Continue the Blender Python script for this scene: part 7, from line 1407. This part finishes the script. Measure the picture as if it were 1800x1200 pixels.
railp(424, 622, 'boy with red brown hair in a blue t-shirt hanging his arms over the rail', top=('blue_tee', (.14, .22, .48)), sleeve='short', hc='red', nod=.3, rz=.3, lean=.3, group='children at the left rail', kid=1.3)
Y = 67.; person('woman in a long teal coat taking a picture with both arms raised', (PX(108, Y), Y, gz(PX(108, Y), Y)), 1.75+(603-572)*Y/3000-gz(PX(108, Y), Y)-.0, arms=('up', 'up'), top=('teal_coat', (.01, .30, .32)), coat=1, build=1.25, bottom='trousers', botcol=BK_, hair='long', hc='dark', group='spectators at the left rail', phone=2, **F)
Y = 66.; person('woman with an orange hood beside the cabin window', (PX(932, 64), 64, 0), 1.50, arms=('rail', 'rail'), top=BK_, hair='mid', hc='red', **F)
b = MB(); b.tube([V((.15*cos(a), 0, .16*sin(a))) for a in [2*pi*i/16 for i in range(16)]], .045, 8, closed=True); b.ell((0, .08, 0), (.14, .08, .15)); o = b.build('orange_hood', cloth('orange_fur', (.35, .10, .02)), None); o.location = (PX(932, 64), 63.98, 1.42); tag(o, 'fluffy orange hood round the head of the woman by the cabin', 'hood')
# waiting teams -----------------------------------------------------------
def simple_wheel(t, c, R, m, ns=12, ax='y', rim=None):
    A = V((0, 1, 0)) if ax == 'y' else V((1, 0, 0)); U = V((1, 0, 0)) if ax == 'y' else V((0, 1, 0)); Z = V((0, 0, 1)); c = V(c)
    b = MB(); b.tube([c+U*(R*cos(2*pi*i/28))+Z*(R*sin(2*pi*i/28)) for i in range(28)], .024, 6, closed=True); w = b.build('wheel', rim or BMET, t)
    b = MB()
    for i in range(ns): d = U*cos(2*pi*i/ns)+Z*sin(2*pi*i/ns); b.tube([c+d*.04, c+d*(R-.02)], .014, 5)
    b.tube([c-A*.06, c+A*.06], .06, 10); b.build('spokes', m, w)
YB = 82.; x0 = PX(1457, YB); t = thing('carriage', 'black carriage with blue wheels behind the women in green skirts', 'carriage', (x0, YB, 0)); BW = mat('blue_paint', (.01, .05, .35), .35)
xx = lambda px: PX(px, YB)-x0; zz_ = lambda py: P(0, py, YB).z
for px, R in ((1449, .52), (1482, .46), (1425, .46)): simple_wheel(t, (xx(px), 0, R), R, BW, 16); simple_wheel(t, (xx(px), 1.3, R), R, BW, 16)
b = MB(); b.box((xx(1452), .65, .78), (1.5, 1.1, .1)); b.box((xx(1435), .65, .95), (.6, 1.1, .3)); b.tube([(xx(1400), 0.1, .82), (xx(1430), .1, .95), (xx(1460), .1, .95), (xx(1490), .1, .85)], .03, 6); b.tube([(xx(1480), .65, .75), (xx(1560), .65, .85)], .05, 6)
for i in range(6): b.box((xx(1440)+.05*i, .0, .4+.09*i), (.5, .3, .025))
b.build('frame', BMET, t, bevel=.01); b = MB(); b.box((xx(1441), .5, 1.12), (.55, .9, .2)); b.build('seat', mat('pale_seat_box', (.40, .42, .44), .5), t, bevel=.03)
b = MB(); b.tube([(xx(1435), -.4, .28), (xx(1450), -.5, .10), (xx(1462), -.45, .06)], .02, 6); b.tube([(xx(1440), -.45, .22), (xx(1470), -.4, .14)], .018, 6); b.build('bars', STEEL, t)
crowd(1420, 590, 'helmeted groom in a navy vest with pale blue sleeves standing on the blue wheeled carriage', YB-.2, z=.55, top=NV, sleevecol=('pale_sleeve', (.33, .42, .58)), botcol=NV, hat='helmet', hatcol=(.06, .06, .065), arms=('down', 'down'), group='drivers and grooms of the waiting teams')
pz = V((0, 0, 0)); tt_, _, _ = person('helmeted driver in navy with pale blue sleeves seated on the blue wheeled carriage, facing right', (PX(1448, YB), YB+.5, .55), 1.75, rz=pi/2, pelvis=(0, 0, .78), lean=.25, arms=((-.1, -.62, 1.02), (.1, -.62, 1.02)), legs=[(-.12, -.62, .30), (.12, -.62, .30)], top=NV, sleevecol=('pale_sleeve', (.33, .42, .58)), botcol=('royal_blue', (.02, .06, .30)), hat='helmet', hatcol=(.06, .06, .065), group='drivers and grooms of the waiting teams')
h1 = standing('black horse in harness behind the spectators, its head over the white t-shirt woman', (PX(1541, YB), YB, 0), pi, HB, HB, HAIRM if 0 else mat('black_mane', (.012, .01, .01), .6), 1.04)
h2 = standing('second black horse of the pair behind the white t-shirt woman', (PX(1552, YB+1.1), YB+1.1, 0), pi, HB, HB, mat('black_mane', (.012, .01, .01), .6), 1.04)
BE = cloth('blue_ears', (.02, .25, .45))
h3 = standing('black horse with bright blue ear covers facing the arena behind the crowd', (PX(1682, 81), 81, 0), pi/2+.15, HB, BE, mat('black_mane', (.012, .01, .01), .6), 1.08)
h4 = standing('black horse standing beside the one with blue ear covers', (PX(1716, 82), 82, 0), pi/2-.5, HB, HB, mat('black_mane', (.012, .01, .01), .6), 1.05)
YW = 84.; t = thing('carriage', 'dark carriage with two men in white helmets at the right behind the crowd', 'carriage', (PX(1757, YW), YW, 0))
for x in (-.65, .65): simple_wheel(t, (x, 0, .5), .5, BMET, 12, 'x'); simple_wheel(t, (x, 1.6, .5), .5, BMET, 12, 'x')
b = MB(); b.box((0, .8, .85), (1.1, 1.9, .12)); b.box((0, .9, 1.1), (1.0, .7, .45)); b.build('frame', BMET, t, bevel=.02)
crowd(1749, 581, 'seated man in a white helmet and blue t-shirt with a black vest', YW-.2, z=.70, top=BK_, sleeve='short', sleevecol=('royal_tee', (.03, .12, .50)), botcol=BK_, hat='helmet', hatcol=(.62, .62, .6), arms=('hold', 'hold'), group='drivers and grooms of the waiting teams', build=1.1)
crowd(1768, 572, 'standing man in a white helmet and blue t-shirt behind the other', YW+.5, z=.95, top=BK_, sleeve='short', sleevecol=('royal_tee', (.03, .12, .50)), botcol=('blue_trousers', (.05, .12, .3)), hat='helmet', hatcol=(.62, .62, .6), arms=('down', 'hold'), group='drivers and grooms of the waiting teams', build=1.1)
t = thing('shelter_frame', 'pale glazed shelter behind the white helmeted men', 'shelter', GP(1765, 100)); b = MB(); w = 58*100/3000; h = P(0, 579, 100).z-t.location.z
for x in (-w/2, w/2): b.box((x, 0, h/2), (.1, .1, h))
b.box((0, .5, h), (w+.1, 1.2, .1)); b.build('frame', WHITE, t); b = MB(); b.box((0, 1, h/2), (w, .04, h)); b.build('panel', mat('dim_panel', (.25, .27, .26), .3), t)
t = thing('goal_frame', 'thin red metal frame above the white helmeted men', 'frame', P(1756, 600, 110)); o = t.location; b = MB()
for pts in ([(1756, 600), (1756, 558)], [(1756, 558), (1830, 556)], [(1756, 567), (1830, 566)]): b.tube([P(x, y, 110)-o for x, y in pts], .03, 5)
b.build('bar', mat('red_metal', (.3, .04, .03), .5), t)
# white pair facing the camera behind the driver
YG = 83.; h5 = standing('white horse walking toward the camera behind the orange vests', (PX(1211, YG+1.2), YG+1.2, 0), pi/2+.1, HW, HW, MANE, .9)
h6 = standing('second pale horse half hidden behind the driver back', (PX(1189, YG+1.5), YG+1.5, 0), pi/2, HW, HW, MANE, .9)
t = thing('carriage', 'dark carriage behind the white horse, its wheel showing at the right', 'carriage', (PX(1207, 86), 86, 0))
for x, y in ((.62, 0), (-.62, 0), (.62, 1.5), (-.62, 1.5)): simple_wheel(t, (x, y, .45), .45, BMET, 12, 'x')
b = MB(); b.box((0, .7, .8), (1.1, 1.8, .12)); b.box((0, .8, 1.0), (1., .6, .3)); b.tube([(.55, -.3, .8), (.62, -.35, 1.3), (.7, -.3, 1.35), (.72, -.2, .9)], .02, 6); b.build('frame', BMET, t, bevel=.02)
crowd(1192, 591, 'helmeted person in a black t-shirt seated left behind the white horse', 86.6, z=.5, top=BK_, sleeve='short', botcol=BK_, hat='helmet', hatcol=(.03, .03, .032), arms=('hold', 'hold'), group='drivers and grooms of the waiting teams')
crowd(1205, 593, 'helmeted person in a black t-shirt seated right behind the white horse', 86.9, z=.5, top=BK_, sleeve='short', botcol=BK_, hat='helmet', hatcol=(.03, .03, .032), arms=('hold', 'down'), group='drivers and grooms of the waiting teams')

··········

Instructions to follow » Each line above that holds the string "picture" should be copied and shown.

Result of this task »
Continue the Blender Python script for this scene: part 7, from line 1407. This part finishes the script. Measure the picture as if it were 1800x1200 pixels.
Y = 67.; person('woman in a long teal coat taking a picture with both arms raised', (PX(108, Y), Y, gz(PX(108, Y), Y)), 1.75+(603-572)*Y/3000-gz(PX(108, Y), Y)-.0, arms=('up', 'up'), top=('teal_coat', (.01, .30, .32)), coat=1, build=1.25, bottom='trousers', botcol=BK_, hair='long', hc='dark', group='spectators at the left rail', phone=2, **F)